Sa cuisine comme « zone d’inspiration et de respiration »

Le lundi, il a quartier libre. Ce jour-là, il s’installe chez lui, sur la grande table de la cuisine. Une table qui se fait alors plan de travail connecté, car Grégoire de Lafforest a fait installer une prise électrique à l’endroit où il pose son ordinateur portable. « Cette journée est consacrée aux projets perso », explique-t-il. C’est ici, par exemple, qu’il a dessiné du mobilier de cuisine pour Obumex et qu’il peaufine actuellement un projet pour DCW, l’éditeur de luminaires. C’est ici aussi qu’il réfléchit à ce qu’il pourrait apporter à l’univers hôtelier en cette période si particulière, où il faut repenser espaces, flux, circulations, distanciations. Sa cuisine, le lundi, « c’est un peu ma zone d’inspiration et de respiration », confie-t-il. En tout cas jusqu’au retour de l’école de ses quatre enfants.

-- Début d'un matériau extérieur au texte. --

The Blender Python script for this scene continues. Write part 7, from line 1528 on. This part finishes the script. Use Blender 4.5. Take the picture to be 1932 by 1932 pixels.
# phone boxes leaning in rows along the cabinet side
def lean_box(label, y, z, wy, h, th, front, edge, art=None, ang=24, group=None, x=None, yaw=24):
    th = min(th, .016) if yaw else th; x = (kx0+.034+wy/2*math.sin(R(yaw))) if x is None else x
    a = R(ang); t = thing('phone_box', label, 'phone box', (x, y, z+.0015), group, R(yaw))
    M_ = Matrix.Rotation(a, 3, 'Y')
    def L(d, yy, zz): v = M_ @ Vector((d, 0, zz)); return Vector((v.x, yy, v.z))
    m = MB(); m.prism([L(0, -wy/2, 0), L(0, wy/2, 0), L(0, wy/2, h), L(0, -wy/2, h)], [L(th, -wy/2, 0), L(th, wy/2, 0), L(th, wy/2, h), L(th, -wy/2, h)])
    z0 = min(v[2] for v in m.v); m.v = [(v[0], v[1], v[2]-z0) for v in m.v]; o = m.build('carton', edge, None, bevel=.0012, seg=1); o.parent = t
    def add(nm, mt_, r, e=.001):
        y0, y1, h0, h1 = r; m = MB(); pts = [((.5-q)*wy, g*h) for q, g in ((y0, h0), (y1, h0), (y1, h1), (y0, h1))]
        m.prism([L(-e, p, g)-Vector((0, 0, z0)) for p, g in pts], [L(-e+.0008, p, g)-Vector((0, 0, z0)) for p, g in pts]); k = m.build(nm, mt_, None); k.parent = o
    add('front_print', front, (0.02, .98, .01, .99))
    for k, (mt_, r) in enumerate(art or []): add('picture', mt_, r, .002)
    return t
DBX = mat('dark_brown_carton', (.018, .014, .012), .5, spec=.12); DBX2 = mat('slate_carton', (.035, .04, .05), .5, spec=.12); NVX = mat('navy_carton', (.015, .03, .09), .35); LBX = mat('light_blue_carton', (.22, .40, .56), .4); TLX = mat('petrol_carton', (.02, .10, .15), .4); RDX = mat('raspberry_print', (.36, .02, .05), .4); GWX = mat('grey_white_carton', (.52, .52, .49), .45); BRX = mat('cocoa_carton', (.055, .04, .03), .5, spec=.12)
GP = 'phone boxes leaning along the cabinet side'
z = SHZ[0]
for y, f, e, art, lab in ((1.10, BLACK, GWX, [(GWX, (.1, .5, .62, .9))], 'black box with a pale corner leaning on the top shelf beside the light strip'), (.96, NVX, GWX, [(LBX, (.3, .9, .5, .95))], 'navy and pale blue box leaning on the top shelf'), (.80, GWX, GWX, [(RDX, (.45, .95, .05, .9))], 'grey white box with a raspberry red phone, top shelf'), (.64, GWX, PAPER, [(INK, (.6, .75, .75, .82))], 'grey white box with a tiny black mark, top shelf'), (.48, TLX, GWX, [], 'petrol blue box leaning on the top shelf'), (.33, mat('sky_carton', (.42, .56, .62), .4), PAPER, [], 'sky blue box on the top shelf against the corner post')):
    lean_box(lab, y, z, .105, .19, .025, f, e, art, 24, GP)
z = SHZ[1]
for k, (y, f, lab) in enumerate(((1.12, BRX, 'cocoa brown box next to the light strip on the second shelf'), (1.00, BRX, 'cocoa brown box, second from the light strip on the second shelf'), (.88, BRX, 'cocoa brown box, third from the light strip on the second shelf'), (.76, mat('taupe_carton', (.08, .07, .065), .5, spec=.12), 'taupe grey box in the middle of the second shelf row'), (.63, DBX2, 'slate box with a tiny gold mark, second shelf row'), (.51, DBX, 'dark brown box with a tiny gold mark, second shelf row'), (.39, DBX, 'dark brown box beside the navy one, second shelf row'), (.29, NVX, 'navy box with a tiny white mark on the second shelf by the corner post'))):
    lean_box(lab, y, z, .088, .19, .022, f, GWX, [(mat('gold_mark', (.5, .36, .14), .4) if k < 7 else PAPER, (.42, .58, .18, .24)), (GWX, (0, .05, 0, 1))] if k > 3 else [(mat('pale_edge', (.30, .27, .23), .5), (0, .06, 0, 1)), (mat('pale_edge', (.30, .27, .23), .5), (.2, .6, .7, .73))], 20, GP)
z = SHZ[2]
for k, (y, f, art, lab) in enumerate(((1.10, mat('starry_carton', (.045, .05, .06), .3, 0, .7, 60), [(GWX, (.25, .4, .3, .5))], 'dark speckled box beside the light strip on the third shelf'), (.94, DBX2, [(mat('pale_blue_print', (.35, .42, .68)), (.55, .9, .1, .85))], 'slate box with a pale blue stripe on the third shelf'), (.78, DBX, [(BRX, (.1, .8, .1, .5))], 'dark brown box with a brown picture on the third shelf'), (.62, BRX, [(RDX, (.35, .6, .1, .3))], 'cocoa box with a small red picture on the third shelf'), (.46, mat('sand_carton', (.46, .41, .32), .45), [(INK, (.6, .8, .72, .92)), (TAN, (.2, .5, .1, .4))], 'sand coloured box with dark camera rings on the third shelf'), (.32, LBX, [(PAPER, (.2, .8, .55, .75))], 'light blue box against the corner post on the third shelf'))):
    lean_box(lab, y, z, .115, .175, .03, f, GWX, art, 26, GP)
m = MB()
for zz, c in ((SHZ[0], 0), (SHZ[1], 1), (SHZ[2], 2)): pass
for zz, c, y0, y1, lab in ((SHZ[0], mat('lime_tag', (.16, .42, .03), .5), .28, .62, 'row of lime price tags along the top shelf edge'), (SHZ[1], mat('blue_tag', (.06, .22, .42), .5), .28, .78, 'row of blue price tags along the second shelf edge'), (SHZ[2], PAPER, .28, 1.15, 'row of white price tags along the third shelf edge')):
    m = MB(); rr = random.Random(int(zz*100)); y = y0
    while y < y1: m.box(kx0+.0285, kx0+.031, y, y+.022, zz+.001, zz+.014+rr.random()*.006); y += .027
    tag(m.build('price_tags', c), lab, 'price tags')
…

Là, fin de la création. Début de la récréation. Aux beaux jours, ça se passe dans l’impasse arborée. Pour surveiller la marmaille, Grégoire de Lafforest a greffé un strapontin en bois au muret du jardinet de sa maison. Quand les camions du chantier en cours seront partis, c’est à cette assise en version très originale que se reconnaîtra le domicile du designer.